In advance of the Indian budget, the Federation of Indian Chambers of Commerce
and Industry on Sunday demanded withdrawal of the Minimum Alternative Tax (MAT)
and the reintroduction of investment allowances.
The FICCI suggested that the concept of the MAT per se should be done away
with as it has proved to be counter productive and a disincentive to the promotion
and growth of industrial activity. This would not be the first time that a mechanism
imposing minimum taxation levels has been put onto the statute book, only to
be withdrawn after unfavourable experience. Provisions similar to MAT were brought
on the statute book in earlier years, but had to be withdrawn owing to undue
hardship and retardation of economic growth besides operational problems, FICCI
said in a statement.
In the US, the MAT paid in a particular year can be adjusted restrospectively
in the light of the taxes payable on normal taxable profits in later periods,
the FICCI said, adding that a tax credit facility should, therefore, be restored
in the Indian context as well.
"A glaring fallout of the MAT provisions is the denial of full tax holiday
benefit to corporatised small industries and corporatised units in the industrially
backward areas.

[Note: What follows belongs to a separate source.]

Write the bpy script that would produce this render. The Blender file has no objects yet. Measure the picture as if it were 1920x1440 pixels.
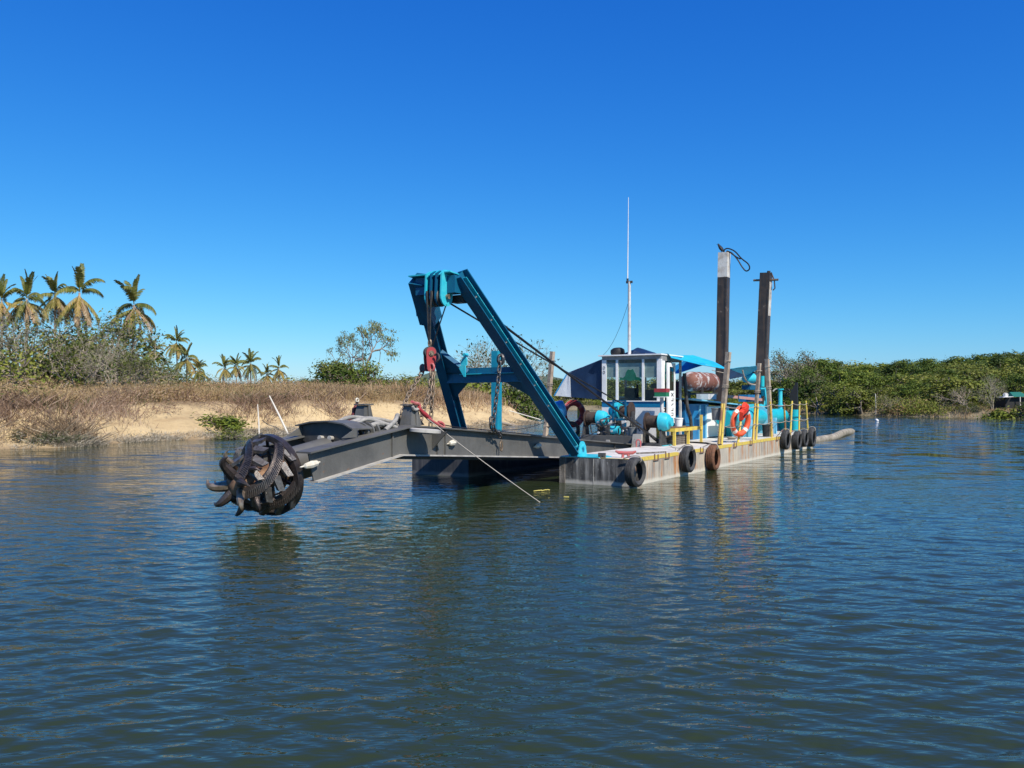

The re-introduction of MAT for such units has created hardships
for them," added the FICCI.
The Federation also considers that profits derived by an industrial undertaking
from the generation/distribution of electricity should be excluded from the
computation of book profit as defined under section 115 JB of the Income Tax
Act.
FICCI says that private capital formation is being depressed by the absence
of tax rebates or investment allowances, and presses for their reintroduction.